# DIRECTION:
In the listing below, find every line with the string "wide" and pull it out.

— BEGIN AVAILABLE DATA —

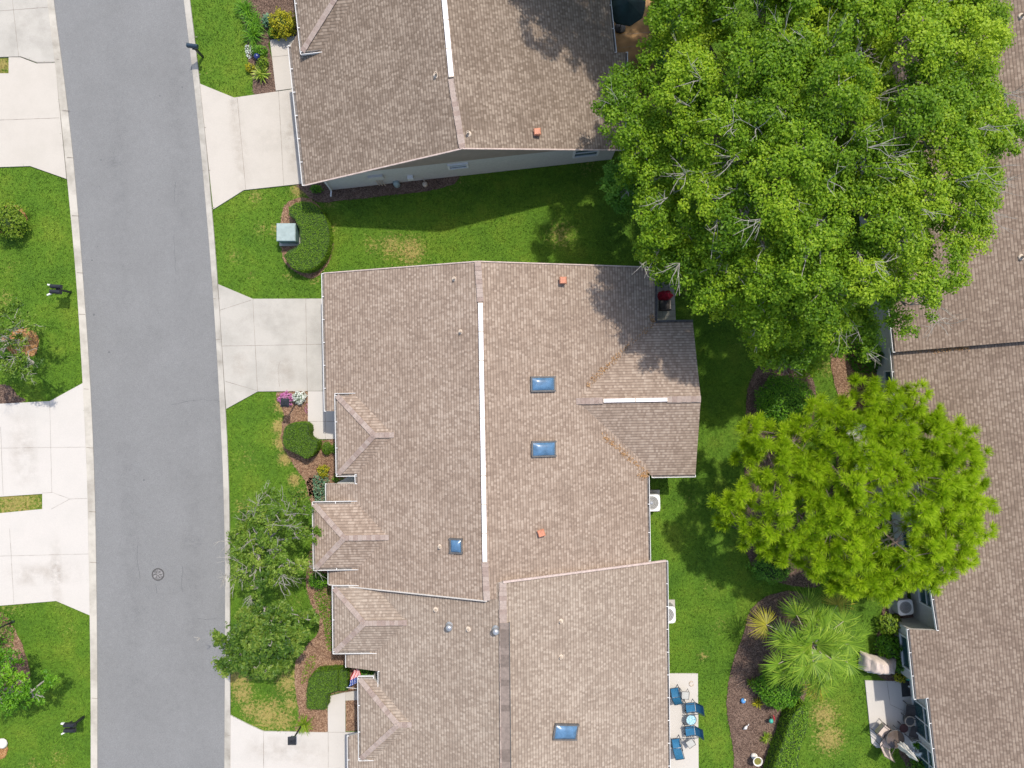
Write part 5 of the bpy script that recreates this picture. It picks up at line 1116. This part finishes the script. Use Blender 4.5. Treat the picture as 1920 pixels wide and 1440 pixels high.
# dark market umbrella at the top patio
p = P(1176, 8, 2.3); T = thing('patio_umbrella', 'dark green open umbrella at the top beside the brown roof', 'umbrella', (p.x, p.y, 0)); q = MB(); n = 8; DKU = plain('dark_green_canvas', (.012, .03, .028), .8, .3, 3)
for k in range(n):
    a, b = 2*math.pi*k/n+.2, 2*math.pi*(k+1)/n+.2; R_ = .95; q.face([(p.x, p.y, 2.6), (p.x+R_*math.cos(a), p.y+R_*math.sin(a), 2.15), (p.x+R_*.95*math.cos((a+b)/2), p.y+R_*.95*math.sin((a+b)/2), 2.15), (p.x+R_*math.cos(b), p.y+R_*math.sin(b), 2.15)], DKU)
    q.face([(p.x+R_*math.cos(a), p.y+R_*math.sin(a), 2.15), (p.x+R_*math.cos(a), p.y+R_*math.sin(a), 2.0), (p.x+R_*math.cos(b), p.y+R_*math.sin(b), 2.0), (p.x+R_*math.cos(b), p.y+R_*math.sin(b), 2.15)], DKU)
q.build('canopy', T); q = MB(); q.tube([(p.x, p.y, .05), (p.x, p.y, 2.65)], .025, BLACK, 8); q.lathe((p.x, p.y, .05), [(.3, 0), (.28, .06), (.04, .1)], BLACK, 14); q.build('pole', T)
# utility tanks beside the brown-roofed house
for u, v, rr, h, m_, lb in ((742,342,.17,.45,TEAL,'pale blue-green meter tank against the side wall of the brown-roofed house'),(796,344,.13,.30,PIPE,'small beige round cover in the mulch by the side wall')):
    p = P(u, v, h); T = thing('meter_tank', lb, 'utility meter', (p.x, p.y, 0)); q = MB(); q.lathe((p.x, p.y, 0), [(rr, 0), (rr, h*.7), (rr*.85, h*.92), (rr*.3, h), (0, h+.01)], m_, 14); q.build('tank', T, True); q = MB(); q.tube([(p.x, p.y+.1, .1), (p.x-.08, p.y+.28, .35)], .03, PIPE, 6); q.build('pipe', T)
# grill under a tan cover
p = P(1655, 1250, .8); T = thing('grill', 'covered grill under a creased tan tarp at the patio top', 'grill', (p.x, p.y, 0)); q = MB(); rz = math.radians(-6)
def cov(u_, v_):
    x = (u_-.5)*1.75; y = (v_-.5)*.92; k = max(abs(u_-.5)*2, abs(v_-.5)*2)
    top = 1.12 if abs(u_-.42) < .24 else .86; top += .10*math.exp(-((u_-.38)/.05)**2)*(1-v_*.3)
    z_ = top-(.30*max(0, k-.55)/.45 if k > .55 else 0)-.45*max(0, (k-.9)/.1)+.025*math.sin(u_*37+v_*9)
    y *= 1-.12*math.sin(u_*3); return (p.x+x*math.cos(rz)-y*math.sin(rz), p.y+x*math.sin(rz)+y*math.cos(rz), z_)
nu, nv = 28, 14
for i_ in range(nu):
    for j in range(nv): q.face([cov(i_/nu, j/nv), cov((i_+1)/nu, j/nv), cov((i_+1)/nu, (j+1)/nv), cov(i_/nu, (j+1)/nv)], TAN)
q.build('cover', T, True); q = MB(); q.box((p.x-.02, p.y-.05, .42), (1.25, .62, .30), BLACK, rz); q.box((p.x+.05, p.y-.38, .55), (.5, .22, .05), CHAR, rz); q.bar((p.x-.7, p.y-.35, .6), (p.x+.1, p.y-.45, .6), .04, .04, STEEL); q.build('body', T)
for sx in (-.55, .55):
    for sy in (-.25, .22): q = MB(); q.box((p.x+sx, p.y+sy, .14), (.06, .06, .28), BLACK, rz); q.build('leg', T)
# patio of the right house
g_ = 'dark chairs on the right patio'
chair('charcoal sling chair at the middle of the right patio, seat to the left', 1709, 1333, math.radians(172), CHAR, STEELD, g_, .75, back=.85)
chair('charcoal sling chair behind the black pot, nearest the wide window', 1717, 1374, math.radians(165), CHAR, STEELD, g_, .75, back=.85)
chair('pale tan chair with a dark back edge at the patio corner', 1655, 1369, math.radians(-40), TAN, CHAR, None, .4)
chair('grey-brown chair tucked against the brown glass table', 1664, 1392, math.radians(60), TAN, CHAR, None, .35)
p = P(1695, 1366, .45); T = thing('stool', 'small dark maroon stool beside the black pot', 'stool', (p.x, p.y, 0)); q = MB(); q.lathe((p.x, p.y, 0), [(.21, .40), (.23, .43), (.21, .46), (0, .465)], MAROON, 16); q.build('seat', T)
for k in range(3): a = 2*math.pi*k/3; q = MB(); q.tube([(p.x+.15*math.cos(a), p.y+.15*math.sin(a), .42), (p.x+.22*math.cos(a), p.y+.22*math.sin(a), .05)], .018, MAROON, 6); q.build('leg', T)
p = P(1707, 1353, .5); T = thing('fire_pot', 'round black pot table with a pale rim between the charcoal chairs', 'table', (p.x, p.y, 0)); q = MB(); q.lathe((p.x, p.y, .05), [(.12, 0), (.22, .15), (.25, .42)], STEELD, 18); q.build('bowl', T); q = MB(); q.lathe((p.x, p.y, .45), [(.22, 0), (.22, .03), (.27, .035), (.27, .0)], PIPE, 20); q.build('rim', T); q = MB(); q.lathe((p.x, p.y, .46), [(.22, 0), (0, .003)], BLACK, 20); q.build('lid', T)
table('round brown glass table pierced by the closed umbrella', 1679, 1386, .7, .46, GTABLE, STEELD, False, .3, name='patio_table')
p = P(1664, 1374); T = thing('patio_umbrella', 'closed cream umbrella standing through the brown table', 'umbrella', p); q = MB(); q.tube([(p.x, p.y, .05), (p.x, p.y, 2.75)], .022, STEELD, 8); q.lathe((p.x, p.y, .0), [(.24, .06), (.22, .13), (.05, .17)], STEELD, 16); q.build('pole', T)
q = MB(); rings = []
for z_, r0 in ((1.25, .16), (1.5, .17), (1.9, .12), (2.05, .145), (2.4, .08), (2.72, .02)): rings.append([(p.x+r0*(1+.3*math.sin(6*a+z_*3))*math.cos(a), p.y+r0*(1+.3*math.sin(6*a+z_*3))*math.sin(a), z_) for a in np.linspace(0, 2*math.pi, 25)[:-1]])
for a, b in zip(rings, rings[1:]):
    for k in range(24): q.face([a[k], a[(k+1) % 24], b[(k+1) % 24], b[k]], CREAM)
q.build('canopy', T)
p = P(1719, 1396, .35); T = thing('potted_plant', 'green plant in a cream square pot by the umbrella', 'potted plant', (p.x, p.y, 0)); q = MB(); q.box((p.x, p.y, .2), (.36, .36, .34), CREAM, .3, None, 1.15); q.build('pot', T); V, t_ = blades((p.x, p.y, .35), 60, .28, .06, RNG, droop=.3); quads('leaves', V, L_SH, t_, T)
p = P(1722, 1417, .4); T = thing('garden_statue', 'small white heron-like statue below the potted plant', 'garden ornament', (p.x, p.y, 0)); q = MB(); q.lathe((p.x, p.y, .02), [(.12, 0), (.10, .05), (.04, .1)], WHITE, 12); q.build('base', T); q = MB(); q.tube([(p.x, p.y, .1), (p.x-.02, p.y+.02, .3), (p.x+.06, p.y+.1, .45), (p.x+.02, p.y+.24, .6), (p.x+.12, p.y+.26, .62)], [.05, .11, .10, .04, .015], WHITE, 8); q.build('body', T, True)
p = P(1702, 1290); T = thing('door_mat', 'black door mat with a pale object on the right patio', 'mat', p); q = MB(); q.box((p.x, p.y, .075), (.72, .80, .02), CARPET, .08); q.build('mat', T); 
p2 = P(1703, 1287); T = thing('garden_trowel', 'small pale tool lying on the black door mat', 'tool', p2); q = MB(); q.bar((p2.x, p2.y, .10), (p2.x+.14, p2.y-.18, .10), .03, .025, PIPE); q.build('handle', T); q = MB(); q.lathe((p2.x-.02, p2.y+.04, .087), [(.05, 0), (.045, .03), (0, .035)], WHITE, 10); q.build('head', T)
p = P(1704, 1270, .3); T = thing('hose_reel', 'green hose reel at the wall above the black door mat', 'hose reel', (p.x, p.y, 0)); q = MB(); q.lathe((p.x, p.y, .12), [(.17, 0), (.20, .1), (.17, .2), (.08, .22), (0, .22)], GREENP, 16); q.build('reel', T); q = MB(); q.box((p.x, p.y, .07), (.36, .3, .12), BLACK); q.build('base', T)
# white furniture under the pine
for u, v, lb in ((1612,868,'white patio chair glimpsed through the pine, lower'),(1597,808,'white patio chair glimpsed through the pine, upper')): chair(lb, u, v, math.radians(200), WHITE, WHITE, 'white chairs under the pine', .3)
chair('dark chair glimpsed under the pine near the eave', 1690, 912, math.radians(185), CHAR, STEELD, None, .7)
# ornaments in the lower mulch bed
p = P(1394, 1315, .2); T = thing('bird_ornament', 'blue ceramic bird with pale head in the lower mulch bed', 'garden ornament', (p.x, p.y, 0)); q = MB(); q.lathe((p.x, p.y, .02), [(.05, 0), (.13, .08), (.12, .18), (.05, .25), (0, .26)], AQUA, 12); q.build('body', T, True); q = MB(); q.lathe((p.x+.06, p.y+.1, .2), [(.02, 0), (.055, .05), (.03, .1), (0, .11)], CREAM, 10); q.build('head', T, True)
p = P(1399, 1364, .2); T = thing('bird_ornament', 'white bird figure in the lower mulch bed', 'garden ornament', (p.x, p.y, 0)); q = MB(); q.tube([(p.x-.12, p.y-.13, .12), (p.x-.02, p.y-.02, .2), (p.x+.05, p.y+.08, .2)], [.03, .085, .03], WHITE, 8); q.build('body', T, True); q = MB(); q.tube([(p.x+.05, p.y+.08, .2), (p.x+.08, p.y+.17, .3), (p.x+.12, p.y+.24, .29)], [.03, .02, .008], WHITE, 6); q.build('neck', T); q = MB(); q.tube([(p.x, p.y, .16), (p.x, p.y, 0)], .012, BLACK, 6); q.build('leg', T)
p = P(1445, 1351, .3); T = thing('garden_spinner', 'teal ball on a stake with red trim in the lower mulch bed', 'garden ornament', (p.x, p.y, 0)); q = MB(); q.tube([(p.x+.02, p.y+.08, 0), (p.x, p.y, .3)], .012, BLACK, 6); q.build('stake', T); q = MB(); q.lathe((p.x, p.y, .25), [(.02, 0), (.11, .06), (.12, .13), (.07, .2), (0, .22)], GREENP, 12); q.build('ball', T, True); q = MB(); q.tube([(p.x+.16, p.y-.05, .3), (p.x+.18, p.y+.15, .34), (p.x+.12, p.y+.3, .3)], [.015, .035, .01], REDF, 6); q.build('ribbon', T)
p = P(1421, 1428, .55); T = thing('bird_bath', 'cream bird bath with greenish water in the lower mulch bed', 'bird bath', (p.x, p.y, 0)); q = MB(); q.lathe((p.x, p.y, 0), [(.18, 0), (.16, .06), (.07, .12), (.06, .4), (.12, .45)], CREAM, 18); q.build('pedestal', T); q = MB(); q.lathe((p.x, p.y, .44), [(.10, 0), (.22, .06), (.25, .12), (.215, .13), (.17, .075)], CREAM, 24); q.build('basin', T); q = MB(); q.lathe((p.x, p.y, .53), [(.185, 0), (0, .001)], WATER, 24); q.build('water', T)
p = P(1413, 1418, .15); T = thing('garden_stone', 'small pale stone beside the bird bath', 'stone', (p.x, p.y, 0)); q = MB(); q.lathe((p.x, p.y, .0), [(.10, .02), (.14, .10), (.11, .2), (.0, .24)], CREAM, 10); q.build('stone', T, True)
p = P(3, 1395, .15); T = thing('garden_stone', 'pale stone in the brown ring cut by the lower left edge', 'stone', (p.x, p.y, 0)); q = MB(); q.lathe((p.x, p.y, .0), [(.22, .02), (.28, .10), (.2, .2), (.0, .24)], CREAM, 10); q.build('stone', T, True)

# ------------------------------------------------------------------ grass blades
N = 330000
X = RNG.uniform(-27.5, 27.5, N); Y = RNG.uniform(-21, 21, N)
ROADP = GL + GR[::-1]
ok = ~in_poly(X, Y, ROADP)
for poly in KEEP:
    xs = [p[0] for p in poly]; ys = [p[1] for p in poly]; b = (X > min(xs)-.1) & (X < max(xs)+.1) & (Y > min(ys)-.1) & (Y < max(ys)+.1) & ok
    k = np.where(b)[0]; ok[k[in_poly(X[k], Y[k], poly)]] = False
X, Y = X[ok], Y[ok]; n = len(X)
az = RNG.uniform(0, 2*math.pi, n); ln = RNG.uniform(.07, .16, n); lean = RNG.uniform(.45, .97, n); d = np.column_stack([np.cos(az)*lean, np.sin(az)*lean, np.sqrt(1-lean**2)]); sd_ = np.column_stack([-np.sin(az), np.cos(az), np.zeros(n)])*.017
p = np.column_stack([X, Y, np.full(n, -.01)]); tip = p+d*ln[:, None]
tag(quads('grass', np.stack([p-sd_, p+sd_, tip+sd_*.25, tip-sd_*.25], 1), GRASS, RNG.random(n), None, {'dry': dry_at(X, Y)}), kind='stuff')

— END AVAILABLE DATA —

# OUTPUT BELOW:
Write part 5 of the bpy script that recreates this picture. It picks up at line 1116. This part finishes the script. Use Blender 4.5. Treat the picture as 1920 pixels wide and 1440 pixels high.
chair('charcoal sling chair behind the black pot, nearest the wide window', 1717, 1374, math.radians(165), CHAR, STEELD, g_, .75, back=.85)